Saturday, July 17, 2004

Morgan Stanley and Women

Morgan Stanley, a well-known Wall Street firm, has just settled a sex discrimination lawsuit out of court. Morgan Stanley will pay 54 million dollars to 340 women that are or have been employed by the firm, and it has also promised to start diversity training and to scrutinize the promotion rates of female brokers.

Settling out of court was a good idea from Morgan Stanley's point of view. After all, fewer people will then hear about stuff like:

The federal agency also was set to present evidence about visits to strip clubs and how female employees and clients were excluded from golf outings such as the one at the Doral Golf resort until 1999. Trial attorneys from the federal agency were also prepared to show other ways in which the atmosphere at the company was biased against women.

For instance, the federal agency contended in pre-trial papers that written guidelines for promotions and compensation decisions were absent or inadequate and Morgan Stanley's process for investigating claims of sex discrimination or harassment was inconsistent and poorly documented.

Even worse, the federal agency stated in court documents, women at Morgan Stanley were subjected to "offensive comments, banter, jokes" and frequent use of derogatory terms such as "bitch." Male employees also questioned the presence or commitment of pregnant women or mothers to their jobs.

Indeed, the federal agency alleged that Morgan Stanley engaged in a "pattern or practice of discrimination" against women in its institutional equities unit in regard to pay, promotion and other opportunities.

I have heard similar stories from women who work in the securities industry, especially frequent references to 'bitches' and equally frequent denouncements of working mothers.
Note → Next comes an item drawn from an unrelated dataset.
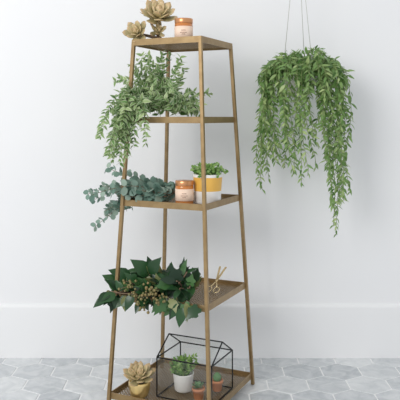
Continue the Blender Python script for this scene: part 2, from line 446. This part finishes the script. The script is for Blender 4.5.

So Morgan Stanley is probably not alone in creating a hostile environment for women brokers. Maybe this is partly why the percentage of women in the security industry's workforce has dropped from 43% to 37% since 2001?

There are other reasons why women might leave the industry, too. In fact, reasons good enough for any sane person to do so. Like the assumption that you are working too little if you happened to go home so early one day that your child was still awake. Of course, what the securities industry would like is a world where working robots come in to work for twenty hours per day, while homemaking robots keep everything else smoothly running in the working robot's life. Too bad that they still have to use human beings.